>>
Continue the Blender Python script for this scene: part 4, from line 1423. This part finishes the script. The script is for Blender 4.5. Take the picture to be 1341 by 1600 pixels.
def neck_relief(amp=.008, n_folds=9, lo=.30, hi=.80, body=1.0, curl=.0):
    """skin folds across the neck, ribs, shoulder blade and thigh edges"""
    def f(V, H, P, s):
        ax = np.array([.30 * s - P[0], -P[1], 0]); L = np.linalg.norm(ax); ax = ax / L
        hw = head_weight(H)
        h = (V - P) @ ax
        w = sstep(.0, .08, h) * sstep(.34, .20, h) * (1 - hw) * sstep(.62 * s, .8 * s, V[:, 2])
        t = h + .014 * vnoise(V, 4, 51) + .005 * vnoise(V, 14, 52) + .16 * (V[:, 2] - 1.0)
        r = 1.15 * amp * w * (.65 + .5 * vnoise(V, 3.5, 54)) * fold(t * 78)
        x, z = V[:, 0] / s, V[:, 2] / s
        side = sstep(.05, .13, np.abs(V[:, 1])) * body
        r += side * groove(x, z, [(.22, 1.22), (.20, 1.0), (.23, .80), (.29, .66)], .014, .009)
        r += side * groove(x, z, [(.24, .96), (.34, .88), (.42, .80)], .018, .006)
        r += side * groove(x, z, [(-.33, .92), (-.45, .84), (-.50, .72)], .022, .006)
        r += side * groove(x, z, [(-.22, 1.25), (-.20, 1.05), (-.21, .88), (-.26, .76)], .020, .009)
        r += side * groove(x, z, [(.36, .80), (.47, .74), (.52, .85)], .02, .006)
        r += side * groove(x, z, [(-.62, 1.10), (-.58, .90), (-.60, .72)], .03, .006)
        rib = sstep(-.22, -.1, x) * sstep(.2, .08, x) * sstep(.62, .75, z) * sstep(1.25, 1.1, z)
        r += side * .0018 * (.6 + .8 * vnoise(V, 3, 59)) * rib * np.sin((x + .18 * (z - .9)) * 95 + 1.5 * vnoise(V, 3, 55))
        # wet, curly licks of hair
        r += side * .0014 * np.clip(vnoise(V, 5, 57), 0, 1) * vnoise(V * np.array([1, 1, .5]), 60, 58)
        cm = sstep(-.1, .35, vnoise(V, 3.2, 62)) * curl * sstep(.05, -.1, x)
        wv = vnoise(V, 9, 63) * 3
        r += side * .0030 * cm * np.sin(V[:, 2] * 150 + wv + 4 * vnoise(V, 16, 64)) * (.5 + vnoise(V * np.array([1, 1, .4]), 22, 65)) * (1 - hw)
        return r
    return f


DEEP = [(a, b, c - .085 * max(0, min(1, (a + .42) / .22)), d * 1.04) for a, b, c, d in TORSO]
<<
Extract, word for word, each line of the listing above.

# [Final result]
Continue the Blender Python script for this scene: part 4, from line 1423. This part finishes the script. The script is for Blender 4.5. Take the picture to be 1341 by 1600 pixels.
def neck_relief(amp=.008, n_folds=9, lo=.30, hi=.80, body=1.0, curl=.0):
    """skin folds across the neck, ribs, shoulder blade and thigh edges"""
    def f(V, H, P, s):
        ax = np.array([.30 * s - P[0], -P[1], 0]); L = np.linalg.norm(ax); ax = ax / L
        hw = head_weight(H)
        h = (V - P) @ ax
        w = sstep(.0, .08, h) * sstep(.34, .20, h) * (1 - hw) * sstep(.62 * s, .8 * s, V[:, 2])
        t = h + .014 * vnoise(V, 4, 51) + .005 * vnoise(V, 14, 52) + .16 * (V[:, 2] - 1.0)
        r = 1.15 * amp * w * (.65 + .5 * vnoise(V, 3.5, 54)) * fold(t * 78)
        x, z = V[:, 0] / s, V[:, 2] / s
        side = sstep(.05, .13, np.abs(V[:, 1])) * body
        r += side * groove(x, z, [(.22, 1.22), (.20, 1.0), (.23, .80), (.29, .66)], .014, .009)
        r += side * groove(x, z, [(.24, .96), (.34, .88), (.42, .80)], .018, .006)
        r += side * groove(x, z, [(-.33, .92), (-.45, .84), (-.50, .72)], .022, .006)
        r += side * groove(x, z, [(-.22, 1.25), (-.20, 1.05), (-.21, .88), (-.26, .76)], .020, .009)
        r += side * groove(x, z, [(.36, .80), (.47, .74), (.52, .85)], .02, .006)
        r += side * groove(x, z, [(-.62, 1.10), (-.58, .90), (-.60, .72)], .03, .006)
        rib = sstep(-.22, -.1, x) * sstep(.2, .08, x) * sstep(.62, .75, z) * sstep(1.25, 1.1, z)
        r += side * .0018 * (.6 + .8 * vnoise(V, 3, 59)) * rib * np.sin((x + .18 * (z - .9)) * 95 + 1.5 * vnoise(V, 3, 55))
        # wet, curly licks of hair
        r += side * .0014 * np.clip(vnoise(V, 5, 57), 0, 1) * vnoise(V * np.array([1, 1, .5]), 60, 58)
        cm = sstep(-.1, .35, vnoise(V, 3.2, 62)) * curl * sstep(.05, -.1, x)
        wv = vnoise(V, 9, 63) * 3
        r += side * .0030 * cm * np.sin(V[:, 2] * 150 + wv + 4 * vnoise(V, 16, 64)) * (.5 + vnoise(V * np.array([1, 1, .4]), 22, 65)) * (1 - hw)
        return r
    return f


DEEP = [(a, b, c - .085 * max(0, min(1, (a + .42) / .22)), d * 1.04) for a, b, c, d in TORSO]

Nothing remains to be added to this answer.